The final work in the collection is The Black Man, a fragment which continues the struggle of the writer Modest Zand, introduced by Olesha in an earlier work, to portray the new Soviet man. In order to do this, however, he must first purge from his mind certain “unnecessary” themes—“lizard” themes—which have been plaguing him. In his encounter with the Black Man, a graphologist in a movie theatre, Zand comes to grips with his own doubts and fears.

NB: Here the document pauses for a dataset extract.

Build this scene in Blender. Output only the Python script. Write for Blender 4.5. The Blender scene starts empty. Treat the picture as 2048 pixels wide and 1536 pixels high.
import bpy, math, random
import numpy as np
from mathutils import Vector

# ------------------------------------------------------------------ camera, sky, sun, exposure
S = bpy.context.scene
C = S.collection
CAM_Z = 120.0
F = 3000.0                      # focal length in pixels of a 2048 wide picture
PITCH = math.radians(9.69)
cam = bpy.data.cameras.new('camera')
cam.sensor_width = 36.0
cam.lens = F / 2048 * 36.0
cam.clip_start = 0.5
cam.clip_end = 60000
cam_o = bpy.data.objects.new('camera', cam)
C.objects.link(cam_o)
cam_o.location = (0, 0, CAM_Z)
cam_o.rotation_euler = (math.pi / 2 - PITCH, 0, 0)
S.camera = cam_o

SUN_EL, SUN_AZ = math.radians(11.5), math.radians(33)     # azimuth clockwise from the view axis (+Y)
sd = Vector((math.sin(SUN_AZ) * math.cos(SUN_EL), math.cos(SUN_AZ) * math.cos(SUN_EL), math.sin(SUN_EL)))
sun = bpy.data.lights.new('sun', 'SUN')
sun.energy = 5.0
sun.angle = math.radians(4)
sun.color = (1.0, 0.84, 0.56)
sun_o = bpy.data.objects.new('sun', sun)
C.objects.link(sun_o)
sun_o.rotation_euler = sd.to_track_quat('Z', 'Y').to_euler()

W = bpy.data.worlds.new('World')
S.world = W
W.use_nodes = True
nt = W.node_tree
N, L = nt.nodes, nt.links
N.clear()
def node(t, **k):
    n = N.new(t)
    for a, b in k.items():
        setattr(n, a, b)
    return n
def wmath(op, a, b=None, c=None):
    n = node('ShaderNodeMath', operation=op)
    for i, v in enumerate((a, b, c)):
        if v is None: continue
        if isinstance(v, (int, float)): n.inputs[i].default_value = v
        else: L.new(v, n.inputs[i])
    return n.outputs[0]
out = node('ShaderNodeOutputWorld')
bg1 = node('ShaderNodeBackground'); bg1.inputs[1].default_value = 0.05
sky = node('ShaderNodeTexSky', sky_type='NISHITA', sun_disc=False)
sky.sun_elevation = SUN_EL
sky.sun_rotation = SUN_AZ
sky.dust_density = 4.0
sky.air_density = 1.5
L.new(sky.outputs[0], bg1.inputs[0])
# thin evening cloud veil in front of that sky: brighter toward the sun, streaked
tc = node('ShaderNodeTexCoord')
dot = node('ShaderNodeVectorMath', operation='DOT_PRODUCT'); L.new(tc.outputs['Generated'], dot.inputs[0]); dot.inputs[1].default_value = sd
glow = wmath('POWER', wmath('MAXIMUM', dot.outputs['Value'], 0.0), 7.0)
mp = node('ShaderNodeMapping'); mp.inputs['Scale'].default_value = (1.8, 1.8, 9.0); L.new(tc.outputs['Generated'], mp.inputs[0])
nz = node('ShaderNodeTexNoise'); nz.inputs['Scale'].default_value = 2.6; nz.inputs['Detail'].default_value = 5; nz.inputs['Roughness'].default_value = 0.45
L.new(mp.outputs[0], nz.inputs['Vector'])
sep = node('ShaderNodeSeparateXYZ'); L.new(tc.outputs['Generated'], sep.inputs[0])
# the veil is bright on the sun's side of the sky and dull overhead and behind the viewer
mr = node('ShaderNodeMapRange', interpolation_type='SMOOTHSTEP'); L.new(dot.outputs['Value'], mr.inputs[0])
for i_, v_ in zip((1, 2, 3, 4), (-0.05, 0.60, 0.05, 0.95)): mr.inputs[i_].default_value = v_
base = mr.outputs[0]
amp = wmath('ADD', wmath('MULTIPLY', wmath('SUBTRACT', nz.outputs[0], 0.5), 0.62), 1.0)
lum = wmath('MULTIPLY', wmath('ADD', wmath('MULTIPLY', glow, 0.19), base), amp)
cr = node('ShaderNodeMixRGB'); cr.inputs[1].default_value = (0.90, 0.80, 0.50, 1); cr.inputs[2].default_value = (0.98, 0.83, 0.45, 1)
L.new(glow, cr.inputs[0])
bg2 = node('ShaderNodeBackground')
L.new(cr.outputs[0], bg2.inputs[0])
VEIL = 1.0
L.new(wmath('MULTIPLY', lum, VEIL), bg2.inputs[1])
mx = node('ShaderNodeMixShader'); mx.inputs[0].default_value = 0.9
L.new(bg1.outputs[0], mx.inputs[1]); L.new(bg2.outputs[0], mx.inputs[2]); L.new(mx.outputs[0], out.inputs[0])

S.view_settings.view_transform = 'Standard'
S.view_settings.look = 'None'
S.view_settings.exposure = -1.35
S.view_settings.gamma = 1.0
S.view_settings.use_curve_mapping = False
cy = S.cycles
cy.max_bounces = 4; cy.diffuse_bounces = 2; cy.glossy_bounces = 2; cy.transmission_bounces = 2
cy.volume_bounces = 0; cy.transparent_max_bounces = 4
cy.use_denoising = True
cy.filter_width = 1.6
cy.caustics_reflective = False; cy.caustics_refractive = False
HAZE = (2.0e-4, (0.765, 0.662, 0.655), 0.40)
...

In an introductory note to the play Olesha explains that the Black Man is supposed to be “a caricature of the European thinker of the period of capitalism in decline,” a man “whose ideology is a parody of Freud, Spengler and Bergson.” It is a deliberately dialectical drama, whose point is “the struggle of the idea of death in creative work with the idea of the re-creation of the world through art.” It is Olesha's struggle with himself, with all of the personal and creative conflicts he never managed to resolve. As the Formalist critic Viktor Shklovsky, Olesha's contemporary and friend, said of him: “He would build up arches unable to make them meet at the apex—perhaps because he wanted to take everything straight from his heart.”